Other Republicans agreed, with Rep. James Comer, R-Kentucky, saying that he no longer saw a role for public media and that the outlets shouldn’t receive a “penny” in federal funds. “I don’t even recognize the station anymore,” he said. “It’s not news. I feel like it’s propaganda.”
Maher defended NPR’s role as delivering “unbiased, non-partisan, fact-based reporting to Americans.” In her time leading NPR – a role she took a year ago – Maher said she has taken actions to address concerns of bias, including hiring new editors to “ensure we’re giving fair airtime to different voices and issues.”
Throughout the hearing, Republican lawmakers peppered Maher about old tweets in which she called for reparations, said America is “addicted to white supremacy” and referred to President Donald Trump as a “deranged racist sociopath.” She acknowledged some regret for those tweets and said her views have evolved over the past several years. Maher also admitted that NPR erred when it ignored the Hunter Biden laptop story when it first emerged.

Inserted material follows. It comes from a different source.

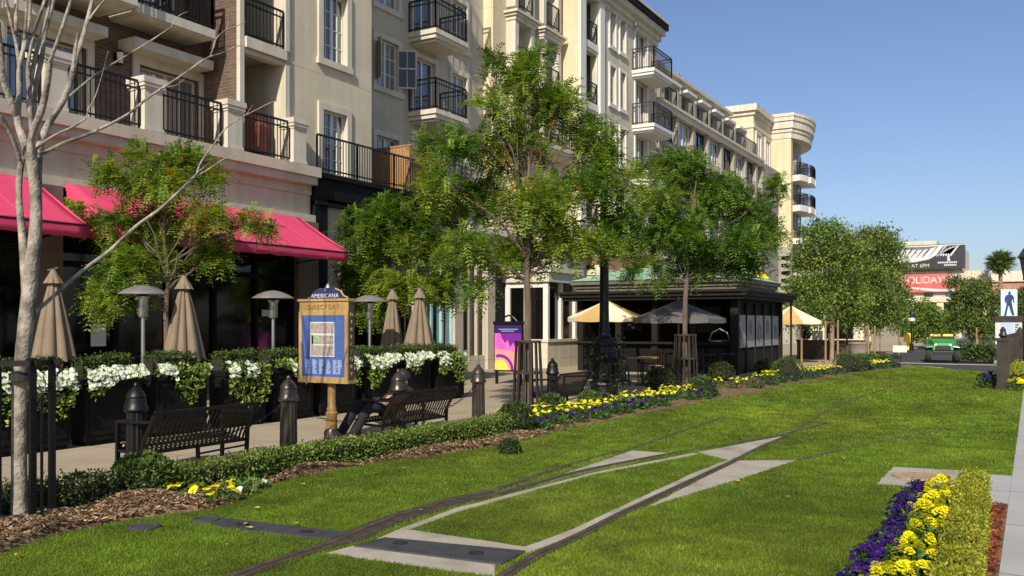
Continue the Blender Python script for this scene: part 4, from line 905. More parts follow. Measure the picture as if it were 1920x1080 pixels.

“I do want to say that NPR acknowledges we were mistaken in failing to cover the Hunter Biden laptop story more aggressively and sooner,” she said.
Several lawmakers also referenced a bombshell exposé published last year by NPR veteran editor Uri Berliner, in which he detailed how the outlet “lost America’s trust” and said that an “open-minded spirit no longer exists within NPR.” In that essay, he wrote that there were “87 registered Democrats working in editorial positions” at NPR’s Washington, D.C., newsroom and “zero Republicans.” Maher said she agreed that those statistics were “concerning.”
PBS, meanwhile, defended its role as helping to “educate, engage, and inspire the American people.”
“There’s nothing more American than PBS,” Kerger, the organization’s CEO, said. She argued that PBS stations are essential as they provide needed local news coverage, educational programming, and public safety and emergency alerts.
One in four Americans believe Congress should defund NPR and PBS, Pew Research polling released Wednesday indicates, while 43% say the organizations should continue to receive federal funding and 33% of Americans aren’t sure about it. There are wide partisan divides on the topic, Pew noted, as far more Republicans oppose the federal funding than Democrats.
Republicans are also much less likely to get regular news from either public media organization. “32% of Democrats say they regularly get news from NPR, vs. 9% of Republicans,” Pew noted, with similar data for PBS.
A day before the heated congressional hearing, Trump told reporters that he would “love” to remove federal funding for the broadcasters and that he would be “honored to see it end.”
“I think it’s very unfair, it’s been very biased – the whole group,” Trump said. “The kind of money that’s being wasted, and it’s a very biased view.”